Wall v. Wilson

This suit was brought by appellee in the ordinary form of trespass to try title against appellant to recover title *Page 656 and possession of 314.1 acres of land out of the T. B. Frizell survey, about five miles northwest from Coleman, in said county, describing the same by survey, certificate, and patent number, as well as by field notes. After a general and special demurrer, and a plea of not guilty, appellant disclaimed any interest in the land sued for, except as to 180 acres thereof, embracing that part in cultivation, including the houses, lots, barns, and other improvements thereon, which, without describing by metes and bounds, he claimed to have rented for the year 1911 from appellee, and also pleading that plaintiff was estopped from recovering possession thereof by reason of the fact that she had permitted him to plow up 25 acres of said land during the year 1910, preparatory to its cultivation during the next season, as well as to do other work thereon. There was a jury trial, wherein the court instructed a verdict in behalf of appellee, from which this appeal is prosecuted, and said instruction is assigned as error.

During the year 1910 it appears that appellant was in possession of said 180 acres, having rented the same from appellee for said year, and the evidence on his part showed that during the month of August of said year he, by parol contract, rented the land from appellee for the succeeding year, beginning on the 1st day of January, 1911, and ending on the 31st day of December, 1911. This contention is supported by his own evidence, as well as the testimony of other witnesses, while the evidence on the part of appellee denied that any such rental contract was ever made by her for said year, but showed that she had expressly refused to rent the same to him, unless he would enter into a written contract containing certain stipulations, which he had continuously refused to do, for which reason she had frequently demanded the possession of said premises of appellant, which he declined to surrender.

This being the state of the record, it was the duty of the court to have submitted this issue of fact for the determination of the jury, and it was therefore error on the part of the court to instruct a verdict in behalf of plaintiff. The settled law of this state is that, where the evidence leaves room for reasonable minds to draw different conclusions therefrom, it becomes the duty of the court to submit the issue of fact thereby presented for the determination of the jury. See Sovereign Camp Woodmen of the World v. Jackson, 138 S.W. 1137; Precker v. Slayton,138 S.W. 1160; Mitchell v. Stanton, 139 S.W. 1033; Life Assurance Society v. Ellis, 137 S.W. 184. It has also been held that an issue raised by the pleadings must be submitted to the jury when there is any evidence, however meager, tending to support it. McGown v. I. G. N. R. R. Co., 85 Tex. 293, 20 S.W. 80. We therefore sustain this assignment.

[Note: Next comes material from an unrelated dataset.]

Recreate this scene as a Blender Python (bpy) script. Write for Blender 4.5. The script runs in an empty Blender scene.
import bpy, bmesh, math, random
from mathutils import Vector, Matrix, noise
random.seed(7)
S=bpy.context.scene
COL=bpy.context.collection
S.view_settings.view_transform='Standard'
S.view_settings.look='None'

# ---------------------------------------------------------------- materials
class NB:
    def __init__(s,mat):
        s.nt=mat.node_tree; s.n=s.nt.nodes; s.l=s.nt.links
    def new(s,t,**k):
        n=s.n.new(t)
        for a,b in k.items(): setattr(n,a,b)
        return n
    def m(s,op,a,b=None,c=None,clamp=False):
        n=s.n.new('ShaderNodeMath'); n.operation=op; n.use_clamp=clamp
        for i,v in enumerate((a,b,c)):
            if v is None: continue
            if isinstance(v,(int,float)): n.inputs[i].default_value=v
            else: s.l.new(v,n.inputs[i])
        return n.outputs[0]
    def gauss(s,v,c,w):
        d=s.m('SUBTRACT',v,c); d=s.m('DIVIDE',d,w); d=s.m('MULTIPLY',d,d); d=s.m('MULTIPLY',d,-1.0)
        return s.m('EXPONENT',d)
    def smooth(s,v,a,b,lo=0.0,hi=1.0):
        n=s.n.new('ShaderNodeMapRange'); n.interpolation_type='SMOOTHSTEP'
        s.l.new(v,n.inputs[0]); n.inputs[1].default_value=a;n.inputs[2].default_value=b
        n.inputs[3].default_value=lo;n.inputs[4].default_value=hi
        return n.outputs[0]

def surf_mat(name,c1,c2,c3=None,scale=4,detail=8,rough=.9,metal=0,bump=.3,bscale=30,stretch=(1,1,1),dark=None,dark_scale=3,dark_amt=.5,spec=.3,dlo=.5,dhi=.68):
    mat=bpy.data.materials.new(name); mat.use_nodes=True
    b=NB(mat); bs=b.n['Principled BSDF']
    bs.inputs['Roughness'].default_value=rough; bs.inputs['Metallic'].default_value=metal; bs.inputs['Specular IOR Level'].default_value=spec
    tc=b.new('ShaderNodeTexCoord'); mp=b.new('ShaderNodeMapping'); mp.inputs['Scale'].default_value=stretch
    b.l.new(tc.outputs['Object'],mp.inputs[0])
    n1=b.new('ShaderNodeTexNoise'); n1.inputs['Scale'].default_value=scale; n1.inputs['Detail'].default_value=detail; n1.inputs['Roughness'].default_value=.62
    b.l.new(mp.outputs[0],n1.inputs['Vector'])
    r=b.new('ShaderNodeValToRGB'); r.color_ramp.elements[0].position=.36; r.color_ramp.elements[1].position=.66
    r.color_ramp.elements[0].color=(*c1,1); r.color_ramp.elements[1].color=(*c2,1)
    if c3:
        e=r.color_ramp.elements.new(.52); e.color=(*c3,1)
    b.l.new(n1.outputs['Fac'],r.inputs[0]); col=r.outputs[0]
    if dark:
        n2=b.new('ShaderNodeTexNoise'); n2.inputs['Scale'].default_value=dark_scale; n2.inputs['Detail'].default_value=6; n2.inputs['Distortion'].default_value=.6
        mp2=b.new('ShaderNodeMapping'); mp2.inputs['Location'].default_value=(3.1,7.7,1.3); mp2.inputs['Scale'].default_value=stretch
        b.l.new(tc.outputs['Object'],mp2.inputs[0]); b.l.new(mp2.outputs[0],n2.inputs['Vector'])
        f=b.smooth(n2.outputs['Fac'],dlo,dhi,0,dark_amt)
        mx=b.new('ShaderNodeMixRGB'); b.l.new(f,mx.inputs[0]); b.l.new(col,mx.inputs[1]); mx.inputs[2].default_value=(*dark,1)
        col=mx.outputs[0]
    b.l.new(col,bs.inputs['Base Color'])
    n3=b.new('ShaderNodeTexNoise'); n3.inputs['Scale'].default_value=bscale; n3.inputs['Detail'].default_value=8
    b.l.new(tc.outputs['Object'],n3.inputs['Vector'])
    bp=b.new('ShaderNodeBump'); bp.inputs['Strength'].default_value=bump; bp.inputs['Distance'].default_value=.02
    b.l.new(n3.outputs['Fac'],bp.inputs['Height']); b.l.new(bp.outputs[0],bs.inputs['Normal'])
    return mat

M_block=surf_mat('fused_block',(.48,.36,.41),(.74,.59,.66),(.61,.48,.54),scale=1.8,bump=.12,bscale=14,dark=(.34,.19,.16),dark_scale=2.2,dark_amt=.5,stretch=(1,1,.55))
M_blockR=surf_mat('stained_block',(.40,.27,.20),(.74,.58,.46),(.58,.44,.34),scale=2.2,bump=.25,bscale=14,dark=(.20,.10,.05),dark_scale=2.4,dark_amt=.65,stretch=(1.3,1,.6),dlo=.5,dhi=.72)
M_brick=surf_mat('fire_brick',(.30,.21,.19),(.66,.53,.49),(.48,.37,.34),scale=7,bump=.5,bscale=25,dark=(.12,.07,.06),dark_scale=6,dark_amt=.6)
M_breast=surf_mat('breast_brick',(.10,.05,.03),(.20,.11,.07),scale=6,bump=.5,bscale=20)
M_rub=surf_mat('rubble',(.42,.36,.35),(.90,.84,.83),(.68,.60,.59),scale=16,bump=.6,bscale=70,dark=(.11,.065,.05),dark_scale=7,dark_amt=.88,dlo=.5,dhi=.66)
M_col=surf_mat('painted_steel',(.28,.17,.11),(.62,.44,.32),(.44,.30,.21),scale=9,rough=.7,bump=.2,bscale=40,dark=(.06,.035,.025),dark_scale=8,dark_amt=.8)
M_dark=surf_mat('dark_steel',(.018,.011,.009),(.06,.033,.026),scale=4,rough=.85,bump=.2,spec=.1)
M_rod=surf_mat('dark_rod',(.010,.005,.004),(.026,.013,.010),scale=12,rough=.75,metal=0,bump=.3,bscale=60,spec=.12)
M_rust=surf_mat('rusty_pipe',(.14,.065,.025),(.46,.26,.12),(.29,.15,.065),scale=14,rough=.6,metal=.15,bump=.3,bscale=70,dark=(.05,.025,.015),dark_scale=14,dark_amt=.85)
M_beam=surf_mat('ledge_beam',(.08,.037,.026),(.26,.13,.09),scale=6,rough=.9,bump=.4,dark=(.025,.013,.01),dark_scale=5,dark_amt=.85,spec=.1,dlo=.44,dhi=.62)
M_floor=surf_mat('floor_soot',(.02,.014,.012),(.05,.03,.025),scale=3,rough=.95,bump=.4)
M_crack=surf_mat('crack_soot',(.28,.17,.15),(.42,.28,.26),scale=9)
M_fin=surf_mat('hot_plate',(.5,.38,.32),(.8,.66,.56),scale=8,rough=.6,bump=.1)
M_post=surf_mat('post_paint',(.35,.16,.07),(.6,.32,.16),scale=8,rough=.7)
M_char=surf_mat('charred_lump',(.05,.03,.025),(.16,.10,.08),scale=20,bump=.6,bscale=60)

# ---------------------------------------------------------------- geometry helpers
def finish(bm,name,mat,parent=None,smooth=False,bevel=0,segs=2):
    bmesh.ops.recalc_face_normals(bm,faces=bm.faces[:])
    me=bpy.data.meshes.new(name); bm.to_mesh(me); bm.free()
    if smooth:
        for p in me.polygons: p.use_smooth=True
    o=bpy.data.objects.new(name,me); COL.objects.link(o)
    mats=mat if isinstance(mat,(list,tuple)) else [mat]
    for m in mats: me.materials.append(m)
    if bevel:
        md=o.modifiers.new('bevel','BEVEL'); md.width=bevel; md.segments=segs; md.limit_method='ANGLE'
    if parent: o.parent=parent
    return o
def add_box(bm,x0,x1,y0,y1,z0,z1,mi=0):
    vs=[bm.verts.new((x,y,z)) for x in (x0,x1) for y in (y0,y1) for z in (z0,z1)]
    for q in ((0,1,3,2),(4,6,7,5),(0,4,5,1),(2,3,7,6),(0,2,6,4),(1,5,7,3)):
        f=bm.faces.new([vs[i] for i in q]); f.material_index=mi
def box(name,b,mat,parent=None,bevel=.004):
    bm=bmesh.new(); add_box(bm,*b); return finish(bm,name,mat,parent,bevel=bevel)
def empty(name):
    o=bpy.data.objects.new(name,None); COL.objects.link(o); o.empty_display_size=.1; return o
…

There are other questions raised by the brief, some of which will not likely occur on another trial, and others are not properly briefed, for which reason they will not be considered, but we may say in passing that we are inclined to the belief that the 180 acres claimed to have been rented by appellant for the year 1911 are sufficiently described in his answer.

For the reasons indicated, the judgment of the court below is reversed, and the cause remanded.